At the Cannes Film Festival, the Mood Is Uncertain and Unsettled

For days leading up to the opening of the Cannes Film Festival, it seemed that rain would dampen the 78th edition. The film gods spared the worst. The red carpet remained dry Tuesday and so did the beautiful people parading into the Lumière, the grand auditorium where each year cheek-kissing, glad-handing stars and deal makers get this generally fizzy party going. At the 2024 edition, a barefoot chanteuse had sung Bowie’s “Modern Love” to Greta Gerwig, the president of the jury, delighting her and everyone else in attendance. This year, by contrast, the atmosphere inside the room was moody and felt more uncertain than the weather.

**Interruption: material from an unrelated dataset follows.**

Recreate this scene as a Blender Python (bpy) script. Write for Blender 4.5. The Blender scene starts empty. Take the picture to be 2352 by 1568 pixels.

There were the usual smiles, couture gowns and starry entrances. Yet overall it was a fairly sober affair, and only partly because the evening featured a poignant tribute to David Lynch, who died in January. When Juliette Binoche, the president of the main competition jury, took the stage, she spoke about the obligation of artists to testify on behalf of others, mentioning the hostages taken by Hamas on Oct. 7 and quoting the Palestinian photojournalist Fatima Hassouna, who in April was killed with 10 family members in an Israeli airstrike. Hassouna is featured in a documentary here, “Put Your Soul on Your Hand and Walk.”

Later during the ceremony, Robert De Niro received an honorary Palme d’Or (handed to him by Leonardo DiCaprio), and spoke of democracy and the arts. “America’s philistine president has had himself appointed the head of one of our premiere cultural institutions,” he said, an apparent reference to President Trump’s naming himself chairman of the Kennedy Center in February. De Niro then referenced the topic that started phones pinging throughout the entertainment industry on May 4, and led to stark headlines and head-scratching.

Leonardo DiCaprio giving Robert De Niro an honorary Palme d’Or.Credit…Sameer Al-Doumy/Agence France-Presse — Getty Images

To wit, President Trump’s May 4 announcement on social media that he was imposing a 100 percent tariff on movies “produced in foreign lands,” an issue he called a national security threat. The next day, a White House spokesman, Kush Desai, said that no final decisions had been made on such tariffs, but that the administration was “exploring all options to deliver on President Trump’s directive to safeguard our country’s national and economic security while Making Hollywood Great Again.”

Like other film lovers, I responded to this tariff threat with a mixture of concern and confusion. Among other things, how such tariffs would work is baffling given the movie world’s complexity and internationalism, or how it’s possible to even define which films are “produced in foreign lands.” Marvel’s “Thunderbolts*” was partly shot outside the United States; when Florence Pugh steps off a skyscraper in the movie, she topples from a building in Kuala Lumpur, Malaysia. The specter of retaliatory tariffs from other countries is another concern, given how reliant American companies are on the global market. In 2024, “Inside Out 2” was the top-grossing movie both domestically and overseas, with 61.6 percent of its overall box office coming from abroad.